Guzman was convicted of several misdemeanor charges and sentenced to two years' probation. Besides that conviction, the couple's crusade won Tillery and Gould glowing coverage on television and in The Orange County Register.

But the praise didn't lead to a renaissance in business opportunities for Polished Perfections. In fact, the couple said the publicity may have alienated many potential customers. Shortly after the Register profiled them in July 1998, Tillery received a threatening phone call at her home. According to the police report, the caller warned the couple to “back off, or the next time you're in the paper, it will be the obituaries.” Tillery didn't recognize the voice, and no suspect has ever been identified.

Meanwhile, Tillery and Gould's efforts to pressure county officials—specifically the EMA—to adopt stricter enforcement policies against dealerships and contractors who deliberately dump waste down storm drains has produced little beyond the agency's initial flurry of warnings. “I've spoken to numerous law-enforcement officers who were so completely oblivious to the laws and statutes dealing with illegal discharge into storm drains that they seemed to think this was something only the CIA can handle,” said Gould.

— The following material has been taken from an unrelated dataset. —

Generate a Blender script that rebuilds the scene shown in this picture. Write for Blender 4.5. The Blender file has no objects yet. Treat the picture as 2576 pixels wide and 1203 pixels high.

Another problem cited by Gould is that the EMA officials work only 9-to-5 shifts. “What if narcotics officers could only work during the day?” he asked. “How many drug dealers do you think they're going to catch? None.”

Anyone who tries to reach the EMA department responsible for investigating illegal dumping may encounter the same obstacle faced by the Weekly: the agency's number was busy for two days before we were able to get through to Karen Ashby, manager of the EMA's Environmental Resources Department.

“We have responders on call 24 hours a day,” countered Ashby. “There are approximately 20 people in the department, including four people who share the on-call responsibilities.”

Ashby acknowledged that her department does not routinely conduct surveillance of the mobile cleaning industry, but rather investigates allegations of illegal dumping once they receive a complaint. “In this incident, we worked with both [Tillery and Gould] and the DA's office,”she recalled, saying that the EMA's decision to send out 150 written warnings to local auto dealerships shows that the agency does indeed take a proactive approach to enforcing Orange County's pollution laws. “We have received a lot of follow-up requests after that mailing from [dealerships], asking for the guidelines, which indicates it was taken seriously by them,”said Ashby. “Ithink the word has gotten out, but it's a slow educational process to get everyone up to speed.”

Gould said the experience of the past three years has left him deeply cynical about county officials. “Their belief is that if you're just an average citizen making a beef, you won't have the resources or energy to follow up,” Gould said. “They know you're going to be overwhelmed by other things and that you'll eventually go away. That's exactly what they want. Once that happens, they don't have to deal with you anymore.”

Tillery agreed, but lest officials think otherwise, she was quick to point out that neither she nor her fiance has any plans to stop agitating for stricter enforcement of pollution laws. “This is our livelihood, and we have nothing but time on our hands,” she promised. “We're not going anywhere.”